What you will do — Copy nothing but the part that opens with the line containing "Write a Blender" and closes with the line containing "R_ = math.radians". Do not include pictures.

Records for this task —
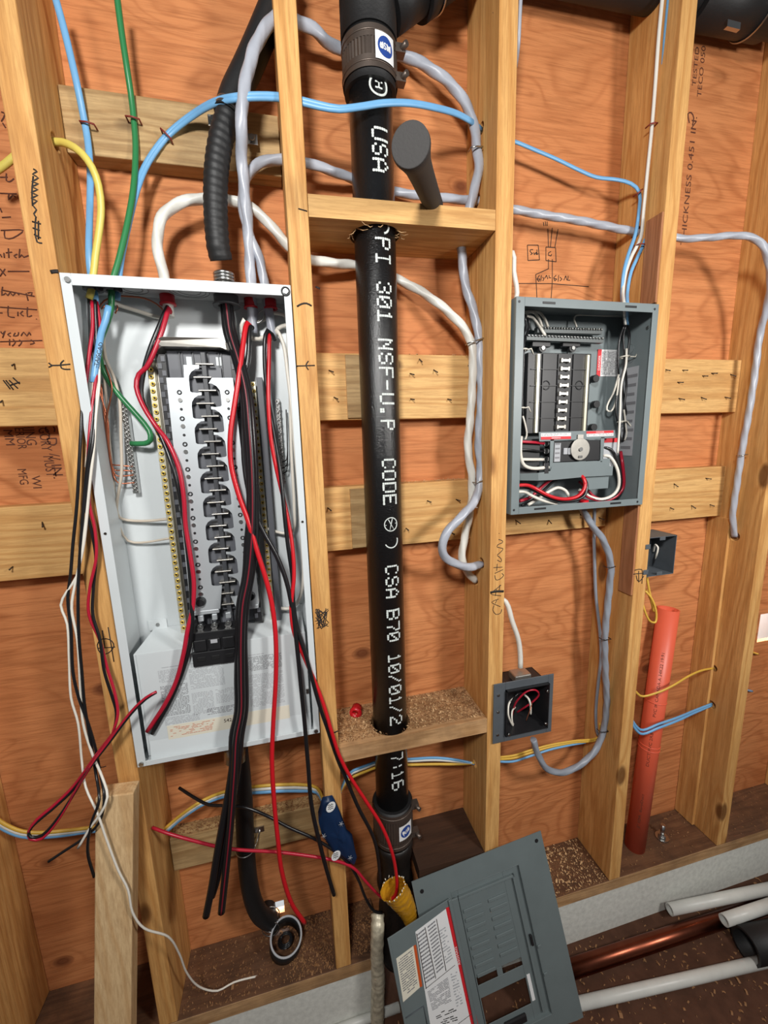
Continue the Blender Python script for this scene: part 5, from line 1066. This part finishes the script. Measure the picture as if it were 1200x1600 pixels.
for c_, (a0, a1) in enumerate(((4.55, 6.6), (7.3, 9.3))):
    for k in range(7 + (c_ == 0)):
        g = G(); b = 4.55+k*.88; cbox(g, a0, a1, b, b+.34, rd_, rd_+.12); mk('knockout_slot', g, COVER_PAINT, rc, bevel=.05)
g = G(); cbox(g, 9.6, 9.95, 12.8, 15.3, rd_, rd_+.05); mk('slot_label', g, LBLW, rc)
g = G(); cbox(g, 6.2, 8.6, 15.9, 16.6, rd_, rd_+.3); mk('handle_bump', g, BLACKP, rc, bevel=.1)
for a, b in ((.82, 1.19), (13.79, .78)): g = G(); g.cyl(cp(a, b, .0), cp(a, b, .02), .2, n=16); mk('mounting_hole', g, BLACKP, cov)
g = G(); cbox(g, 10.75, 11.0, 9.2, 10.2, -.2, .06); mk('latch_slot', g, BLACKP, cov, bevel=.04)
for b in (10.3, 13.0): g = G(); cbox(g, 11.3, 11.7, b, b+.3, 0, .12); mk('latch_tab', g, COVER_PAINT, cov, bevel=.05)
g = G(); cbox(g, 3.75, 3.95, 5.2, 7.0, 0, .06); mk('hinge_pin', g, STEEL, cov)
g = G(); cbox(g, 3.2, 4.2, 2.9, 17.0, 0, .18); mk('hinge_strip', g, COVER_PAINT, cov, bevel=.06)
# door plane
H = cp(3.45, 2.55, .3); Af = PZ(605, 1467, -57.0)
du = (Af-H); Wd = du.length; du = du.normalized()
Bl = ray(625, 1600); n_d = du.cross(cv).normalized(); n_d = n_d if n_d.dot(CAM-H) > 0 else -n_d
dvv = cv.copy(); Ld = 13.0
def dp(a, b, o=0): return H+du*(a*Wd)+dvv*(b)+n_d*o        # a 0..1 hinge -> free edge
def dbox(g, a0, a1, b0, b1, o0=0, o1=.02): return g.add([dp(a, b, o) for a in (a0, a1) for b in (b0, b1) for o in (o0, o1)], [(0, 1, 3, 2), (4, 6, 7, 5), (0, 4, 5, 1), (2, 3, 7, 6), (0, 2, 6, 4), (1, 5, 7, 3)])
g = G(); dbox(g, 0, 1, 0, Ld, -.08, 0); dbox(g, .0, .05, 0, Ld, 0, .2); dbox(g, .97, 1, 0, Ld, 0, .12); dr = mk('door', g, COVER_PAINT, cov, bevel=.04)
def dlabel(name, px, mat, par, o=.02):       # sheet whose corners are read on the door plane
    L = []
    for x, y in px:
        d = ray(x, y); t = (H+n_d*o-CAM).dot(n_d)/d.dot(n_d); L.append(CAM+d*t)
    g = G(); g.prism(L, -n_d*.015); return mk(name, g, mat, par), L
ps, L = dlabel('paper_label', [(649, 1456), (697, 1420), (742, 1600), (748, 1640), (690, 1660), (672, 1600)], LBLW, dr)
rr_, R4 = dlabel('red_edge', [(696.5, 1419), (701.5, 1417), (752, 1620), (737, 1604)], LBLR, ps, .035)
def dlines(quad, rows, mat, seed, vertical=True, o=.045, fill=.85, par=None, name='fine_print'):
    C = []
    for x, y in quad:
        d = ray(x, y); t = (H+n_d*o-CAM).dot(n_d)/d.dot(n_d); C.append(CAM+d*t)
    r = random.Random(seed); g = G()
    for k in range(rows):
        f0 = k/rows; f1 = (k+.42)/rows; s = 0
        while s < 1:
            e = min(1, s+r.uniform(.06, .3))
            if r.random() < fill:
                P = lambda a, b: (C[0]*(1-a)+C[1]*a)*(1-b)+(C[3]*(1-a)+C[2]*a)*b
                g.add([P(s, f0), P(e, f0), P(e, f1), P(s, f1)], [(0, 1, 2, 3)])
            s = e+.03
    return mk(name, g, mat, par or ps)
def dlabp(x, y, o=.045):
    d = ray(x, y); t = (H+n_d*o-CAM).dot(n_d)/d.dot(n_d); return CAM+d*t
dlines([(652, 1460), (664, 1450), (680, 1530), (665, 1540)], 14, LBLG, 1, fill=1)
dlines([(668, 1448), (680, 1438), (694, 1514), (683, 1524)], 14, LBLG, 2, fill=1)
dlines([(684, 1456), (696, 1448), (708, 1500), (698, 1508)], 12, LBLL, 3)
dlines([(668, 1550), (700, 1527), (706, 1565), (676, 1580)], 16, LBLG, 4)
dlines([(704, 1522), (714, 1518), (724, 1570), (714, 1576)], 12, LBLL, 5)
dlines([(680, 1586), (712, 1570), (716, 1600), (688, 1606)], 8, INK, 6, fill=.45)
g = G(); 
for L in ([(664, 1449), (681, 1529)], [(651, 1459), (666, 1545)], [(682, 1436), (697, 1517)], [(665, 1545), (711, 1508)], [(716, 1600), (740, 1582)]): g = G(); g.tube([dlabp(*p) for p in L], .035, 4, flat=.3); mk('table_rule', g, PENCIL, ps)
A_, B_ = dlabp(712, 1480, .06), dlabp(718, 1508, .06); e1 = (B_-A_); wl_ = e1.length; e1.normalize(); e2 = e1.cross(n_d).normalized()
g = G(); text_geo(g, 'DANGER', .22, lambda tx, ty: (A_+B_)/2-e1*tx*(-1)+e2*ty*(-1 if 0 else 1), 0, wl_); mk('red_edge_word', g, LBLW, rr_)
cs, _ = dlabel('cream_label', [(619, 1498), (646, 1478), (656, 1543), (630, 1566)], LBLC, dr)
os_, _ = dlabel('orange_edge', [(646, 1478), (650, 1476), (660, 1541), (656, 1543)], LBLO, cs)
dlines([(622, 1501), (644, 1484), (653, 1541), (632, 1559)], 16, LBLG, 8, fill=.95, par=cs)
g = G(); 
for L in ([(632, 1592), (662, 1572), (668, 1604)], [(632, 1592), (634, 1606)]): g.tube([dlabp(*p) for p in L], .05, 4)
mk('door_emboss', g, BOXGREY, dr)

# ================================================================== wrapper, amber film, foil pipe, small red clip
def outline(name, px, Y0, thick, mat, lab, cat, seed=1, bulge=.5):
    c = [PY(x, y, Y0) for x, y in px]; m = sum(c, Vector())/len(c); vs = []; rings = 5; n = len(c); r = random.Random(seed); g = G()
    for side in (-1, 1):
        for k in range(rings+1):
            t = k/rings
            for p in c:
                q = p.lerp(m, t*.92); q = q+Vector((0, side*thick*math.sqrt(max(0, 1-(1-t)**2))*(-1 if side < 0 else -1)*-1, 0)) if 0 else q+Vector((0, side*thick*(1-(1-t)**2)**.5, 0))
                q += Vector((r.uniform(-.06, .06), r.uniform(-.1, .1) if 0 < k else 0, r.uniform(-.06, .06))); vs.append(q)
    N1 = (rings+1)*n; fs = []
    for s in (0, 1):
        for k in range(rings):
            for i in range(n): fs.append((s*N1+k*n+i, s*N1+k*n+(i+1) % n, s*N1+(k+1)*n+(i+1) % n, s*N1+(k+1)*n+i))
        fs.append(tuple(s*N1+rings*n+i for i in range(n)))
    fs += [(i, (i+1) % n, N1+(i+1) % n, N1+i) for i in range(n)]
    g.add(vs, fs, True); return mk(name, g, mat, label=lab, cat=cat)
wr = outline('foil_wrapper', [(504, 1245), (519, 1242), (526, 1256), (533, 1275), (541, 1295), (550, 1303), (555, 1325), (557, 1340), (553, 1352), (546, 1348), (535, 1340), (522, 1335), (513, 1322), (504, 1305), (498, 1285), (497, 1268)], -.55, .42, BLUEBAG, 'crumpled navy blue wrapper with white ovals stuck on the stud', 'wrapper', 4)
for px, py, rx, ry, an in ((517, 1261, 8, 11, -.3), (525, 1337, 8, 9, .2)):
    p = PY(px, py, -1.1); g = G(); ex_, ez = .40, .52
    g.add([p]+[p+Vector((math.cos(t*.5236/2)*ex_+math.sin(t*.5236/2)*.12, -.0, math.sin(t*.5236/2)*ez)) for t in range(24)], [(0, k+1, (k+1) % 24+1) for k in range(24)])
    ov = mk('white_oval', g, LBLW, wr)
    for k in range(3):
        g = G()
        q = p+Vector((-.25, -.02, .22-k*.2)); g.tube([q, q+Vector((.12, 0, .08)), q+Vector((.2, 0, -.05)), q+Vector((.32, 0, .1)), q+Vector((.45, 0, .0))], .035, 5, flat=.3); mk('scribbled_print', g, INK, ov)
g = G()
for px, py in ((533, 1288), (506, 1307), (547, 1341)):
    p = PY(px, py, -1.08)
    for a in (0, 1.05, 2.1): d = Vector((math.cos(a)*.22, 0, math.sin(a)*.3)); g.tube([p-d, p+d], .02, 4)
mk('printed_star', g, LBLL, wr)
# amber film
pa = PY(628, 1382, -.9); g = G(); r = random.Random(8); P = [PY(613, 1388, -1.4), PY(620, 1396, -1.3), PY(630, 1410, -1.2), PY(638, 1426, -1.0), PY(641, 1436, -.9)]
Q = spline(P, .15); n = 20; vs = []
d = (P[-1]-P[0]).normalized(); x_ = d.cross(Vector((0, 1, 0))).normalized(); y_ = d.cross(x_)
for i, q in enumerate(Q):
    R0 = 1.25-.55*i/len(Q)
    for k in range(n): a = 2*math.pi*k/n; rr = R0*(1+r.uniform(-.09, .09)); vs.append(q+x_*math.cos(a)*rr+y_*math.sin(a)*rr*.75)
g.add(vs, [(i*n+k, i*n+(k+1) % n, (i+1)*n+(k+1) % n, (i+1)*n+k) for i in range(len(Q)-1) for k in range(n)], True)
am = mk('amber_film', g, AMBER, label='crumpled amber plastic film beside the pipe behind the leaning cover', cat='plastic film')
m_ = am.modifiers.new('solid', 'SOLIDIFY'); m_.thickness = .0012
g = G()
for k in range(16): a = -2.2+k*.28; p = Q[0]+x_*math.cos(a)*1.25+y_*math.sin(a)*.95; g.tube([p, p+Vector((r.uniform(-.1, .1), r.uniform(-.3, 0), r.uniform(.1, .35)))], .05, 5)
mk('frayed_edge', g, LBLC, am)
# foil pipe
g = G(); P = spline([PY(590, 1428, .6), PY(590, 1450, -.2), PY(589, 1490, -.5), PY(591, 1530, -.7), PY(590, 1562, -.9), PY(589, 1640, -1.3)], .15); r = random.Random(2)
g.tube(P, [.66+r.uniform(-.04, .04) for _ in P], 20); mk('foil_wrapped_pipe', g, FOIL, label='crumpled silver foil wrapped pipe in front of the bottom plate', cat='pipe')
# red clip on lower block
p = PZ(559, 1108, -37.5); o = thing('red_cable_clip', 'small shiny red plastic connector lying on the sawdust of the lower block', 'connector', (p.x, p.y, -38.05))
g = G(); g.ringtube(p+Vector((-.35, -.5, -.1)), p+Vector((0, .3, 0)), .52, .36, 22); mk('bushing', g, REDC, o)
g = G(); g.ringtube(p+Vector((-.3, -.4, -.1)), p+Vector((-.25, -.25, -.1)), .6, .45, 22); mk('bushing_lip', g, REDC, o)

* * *

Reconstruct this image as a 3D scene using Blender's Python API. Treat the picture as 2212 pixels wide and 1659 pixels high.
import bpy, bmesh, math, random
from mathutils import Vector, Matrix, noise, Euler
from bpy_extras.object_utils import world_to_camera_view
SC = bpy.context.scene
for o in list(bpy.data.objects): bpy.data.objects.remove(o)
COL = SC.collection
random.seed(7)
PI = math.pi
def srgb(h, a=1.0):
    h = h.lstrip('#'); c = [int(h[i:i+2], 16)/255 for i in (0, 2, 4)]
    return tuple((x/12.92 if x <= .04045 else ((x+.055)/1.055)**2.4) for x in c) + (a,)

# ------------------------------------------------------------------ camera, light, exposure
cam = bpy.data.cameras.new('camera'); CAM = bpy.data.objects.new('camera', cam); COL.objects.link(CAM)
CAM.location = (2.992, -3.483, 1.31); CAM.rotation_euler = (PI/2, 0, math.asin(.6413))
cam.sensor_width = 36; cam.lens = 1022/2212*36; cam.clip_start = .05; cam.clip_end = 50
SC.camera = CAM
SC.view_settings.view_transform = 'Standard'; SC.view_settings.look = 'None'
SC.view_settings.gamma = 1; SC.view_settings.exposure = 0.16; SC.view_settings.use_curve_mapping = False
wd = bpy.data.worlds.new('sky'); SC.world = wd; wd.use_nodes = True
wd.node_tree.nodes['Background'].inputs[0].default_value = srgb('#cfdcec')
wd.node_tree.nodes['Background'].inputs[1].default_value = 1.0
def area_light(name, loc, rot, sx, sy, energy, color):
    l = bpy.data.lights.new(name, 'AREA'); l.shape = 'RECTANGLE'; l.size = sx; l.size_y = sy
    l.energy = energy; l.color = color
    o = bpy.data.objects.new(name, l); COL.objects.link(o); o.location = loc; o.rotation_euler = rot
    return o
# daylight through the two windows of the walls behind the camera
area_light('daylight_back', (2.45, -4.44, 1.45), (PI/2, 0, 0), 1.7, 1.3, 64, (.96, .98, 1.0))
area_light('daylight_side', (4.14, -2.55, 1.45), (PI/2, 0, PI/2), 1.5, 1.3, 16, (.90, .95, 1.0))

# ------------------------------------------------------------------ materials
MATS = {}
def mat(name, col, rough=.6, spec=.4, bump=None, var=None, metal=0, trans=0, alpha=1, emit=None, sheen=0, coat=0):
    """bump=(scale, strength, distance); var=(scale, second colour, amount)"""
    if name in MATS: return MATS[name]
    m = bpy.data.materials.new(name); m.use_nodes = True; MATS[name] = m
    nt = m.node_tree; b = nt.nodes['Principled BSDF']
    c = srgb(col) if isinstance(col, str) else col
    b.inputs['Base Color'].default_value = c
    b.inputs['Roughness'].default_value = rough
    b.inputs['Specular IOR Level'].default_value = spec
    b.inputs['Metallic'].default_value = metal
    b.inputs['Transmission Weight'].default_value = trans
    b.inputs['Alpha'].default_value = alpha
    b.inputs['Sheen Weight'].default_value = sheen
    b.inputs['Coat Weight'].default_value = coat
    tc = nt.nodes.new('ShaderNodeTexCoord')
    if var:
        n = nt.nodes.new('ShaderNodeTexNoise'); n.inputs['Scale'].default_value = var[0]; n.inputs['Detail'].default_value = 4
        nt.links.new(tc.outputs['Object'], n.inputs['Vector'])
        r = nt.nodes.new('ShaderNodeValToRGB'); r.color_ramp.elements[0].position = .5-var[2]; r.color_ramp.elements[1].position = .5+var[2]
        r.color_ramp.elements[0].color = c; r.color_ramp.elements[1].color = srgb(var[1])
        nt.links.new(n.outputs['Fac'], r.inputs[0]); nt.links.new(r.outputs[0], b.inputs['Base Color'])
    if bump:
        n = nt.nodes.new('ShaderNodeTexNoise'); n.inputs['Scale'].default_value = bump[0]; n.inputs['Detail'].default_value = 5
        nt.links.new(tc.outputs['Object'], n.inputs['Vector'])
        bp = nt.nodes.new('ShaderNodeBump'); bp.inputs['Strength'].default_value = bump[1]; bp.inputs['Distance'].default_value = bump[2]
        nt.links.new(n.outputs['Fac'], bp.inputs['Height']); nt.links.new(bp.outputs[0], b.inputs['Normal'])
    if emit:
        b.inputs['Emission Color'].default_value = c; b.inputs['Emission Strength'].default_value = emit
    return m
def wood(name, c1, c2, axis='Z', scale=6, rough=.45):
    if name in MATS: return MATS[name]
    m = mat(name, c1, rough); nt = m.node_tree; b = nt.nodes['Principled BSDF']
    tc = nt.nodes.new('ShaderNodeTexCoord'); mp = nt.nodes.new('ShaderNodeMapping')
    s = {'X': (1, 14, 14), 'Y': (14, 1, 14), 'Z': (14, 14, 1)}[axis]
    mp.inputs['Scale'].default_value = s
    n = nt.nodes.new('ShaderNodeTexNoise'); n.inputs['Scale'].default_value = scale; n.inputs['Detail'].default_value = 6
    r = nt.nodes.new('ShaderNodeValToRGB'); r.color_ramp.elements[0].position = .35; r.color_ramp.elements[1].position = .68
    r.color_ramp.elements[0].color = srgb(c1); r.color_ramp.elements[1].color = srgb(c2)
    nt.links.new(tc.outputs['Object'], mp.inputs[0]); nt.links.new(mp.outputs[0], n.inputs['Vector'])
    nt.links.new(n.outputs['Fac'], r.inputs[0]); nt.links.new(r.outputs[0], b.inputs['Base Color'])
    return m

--

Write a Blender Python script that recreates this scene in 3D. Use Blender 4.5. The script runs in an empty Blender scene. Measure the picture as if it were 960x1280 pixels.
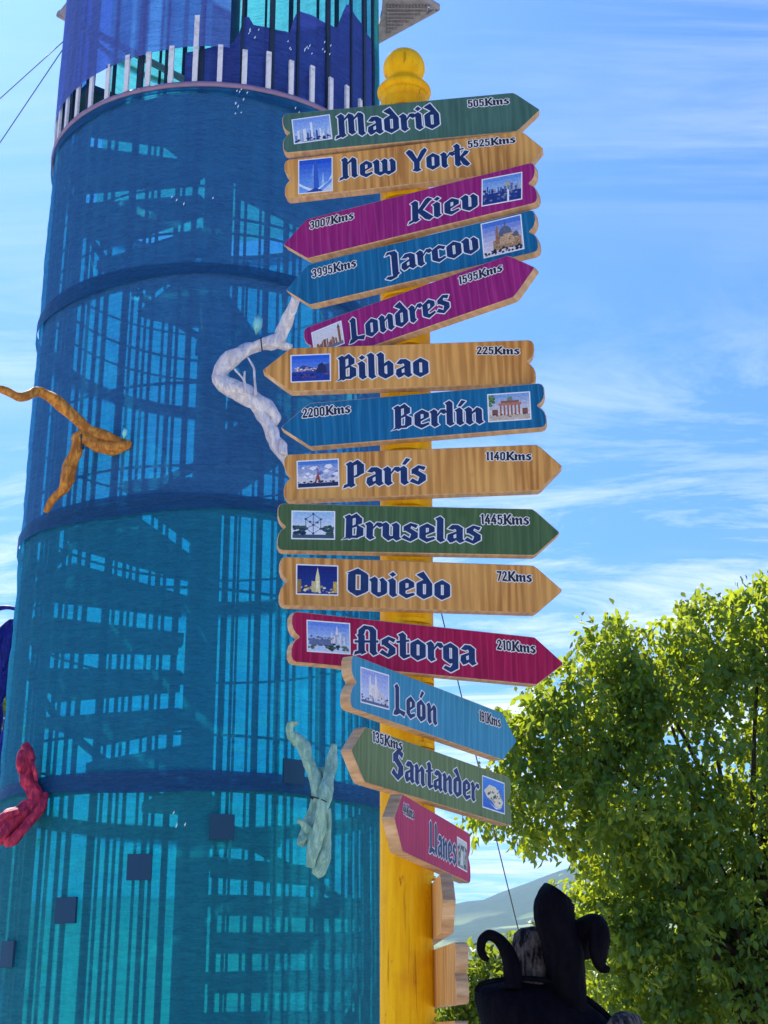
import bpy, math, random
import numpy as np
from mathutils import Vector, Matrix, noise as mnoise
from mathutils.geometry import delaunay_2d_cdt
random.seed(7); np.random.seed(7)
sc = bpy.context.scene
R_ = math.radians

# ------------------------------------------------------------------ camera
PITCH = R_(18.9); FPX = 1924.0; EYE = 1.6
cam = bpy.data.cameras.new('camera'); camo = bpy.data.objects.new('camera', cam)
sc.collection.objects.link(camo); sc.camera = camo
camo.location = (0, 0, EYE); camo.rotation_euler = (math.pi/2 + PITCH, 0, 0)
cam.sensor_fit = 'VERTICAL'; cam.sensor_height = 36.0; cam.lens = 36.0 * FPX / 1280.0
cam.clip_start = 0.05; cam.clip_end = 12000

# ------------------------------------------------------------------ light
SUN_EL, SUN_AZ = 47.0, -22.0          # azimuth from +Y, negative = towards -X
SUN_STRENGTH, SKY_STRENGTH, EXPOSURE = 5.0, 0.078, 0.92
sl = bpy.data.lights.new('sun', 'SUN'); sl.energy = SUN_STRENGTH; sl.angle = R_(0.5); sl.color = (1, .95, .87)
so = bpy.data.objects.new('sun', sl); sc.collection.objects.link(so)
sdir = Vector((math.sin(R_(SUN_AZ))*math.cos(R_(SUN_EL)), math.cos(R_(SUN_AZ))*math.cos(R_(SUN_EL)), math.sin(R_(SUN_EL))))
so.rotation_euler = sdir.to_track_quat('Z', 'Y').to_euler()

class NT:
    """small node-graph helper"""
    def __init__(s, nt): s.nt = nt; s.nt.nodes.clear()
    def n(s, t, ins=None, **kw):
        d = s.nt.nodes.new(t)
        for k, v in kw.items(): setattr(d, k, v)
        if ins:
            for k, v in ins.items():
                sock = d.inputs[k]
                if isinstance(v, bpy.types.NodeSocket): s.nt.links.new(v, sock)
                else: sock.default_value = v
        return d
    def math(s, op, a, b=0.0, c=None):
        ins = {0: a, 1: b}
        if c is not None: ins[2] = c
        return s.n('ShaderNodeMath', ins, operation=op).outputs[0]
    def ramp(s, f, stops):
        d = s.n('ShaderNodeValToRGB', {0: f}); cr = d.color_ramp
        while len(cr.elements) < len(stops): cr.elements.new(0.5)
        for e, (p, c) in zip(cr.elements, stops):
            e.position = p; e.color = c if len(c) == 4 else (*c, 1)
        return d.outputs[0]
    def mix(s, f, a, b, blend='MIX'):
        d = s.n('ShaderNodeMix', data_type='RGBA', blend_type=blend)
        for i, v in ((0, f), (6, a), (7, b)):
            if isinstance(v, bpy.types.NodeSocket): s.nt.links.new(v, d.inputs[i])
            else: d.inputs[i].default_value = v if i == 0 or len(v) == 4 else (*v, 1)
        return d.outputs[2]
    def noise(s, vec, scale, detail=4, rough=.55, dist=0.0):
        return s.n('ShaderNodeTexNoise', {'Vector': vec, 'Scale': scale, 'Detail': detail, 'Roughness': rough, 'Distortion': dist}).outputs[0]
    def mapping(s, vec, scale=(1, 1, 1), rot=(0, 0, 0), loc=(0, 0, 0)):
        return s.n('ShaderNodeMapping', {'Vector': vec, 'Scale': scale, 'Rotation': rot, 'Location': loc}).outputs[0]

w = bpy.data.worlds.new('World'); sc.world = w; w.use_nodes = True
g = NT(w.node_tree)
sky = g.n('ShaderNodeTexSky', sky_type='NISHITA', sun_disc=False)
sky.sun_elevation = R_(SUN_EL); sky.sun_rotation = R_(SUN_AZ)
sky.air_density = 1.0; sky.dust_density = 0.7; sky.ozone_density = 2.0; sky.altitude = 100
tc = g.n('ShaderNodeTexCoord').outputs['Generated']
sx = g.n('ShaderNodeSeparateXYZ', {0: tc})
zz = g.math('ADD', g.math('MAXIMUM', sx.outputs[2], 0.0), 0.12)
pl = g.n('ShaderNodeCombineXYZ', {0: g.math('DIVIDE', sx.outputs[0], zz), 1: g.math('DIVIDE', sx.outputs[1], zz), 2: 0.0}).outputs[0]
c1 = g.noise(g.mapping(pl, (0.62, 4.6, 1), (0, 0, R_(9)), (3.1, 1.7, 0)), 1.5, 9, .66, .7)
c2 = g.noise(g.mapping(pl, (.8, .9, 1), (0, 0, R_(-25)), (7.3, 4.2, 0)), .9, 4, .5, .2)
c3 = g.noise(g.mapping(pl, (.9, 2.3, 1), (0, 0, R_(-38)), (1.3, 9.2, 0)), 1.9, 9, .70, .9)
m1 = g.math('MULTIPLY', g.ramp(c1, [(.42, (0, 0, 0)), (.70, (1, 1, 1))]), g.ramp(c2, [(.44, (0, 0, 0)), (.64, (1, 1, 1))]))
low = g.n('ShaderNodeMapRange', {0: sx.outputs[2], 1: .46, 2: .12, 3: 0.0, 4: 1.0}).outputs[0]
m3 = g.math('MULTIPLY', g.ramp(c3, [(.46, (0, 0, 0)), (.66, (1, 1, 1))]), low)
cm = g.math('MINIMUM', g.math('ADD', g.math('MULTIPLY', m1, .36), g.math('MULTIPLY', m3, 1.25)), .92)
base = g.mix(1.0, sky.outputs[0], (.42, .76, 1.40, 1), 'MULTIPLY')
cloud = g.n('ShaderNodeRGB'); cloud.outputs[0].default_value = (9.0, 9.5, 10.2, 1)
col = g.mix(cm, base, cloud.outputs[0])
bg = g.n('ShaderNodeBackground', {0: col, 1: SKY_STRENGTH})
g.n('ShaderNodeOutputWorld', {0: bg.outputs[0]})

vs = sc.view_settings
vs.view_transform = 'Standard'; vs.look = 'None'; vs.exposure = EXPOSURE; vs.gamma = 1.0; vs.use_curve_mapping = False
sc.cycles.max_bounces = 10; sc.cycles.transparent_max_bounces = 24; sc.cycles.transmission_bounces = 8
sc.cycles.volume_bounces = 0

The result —
Write a Blender Python script that recreates this scene in 3D. Use Blender 4.5. The script runs in an empty Blender scene. Measure the picture as if it were 960x1280 pixels.
import bpy, math, random
import numpy as np
from mathutils import Vector, Matrix, noise as mnoise
from mathutils.geometry import delaunay_2d_cdt
random.seed(7); np.random.seed(7)
sc = bpy.context.scene
R_ = math.radians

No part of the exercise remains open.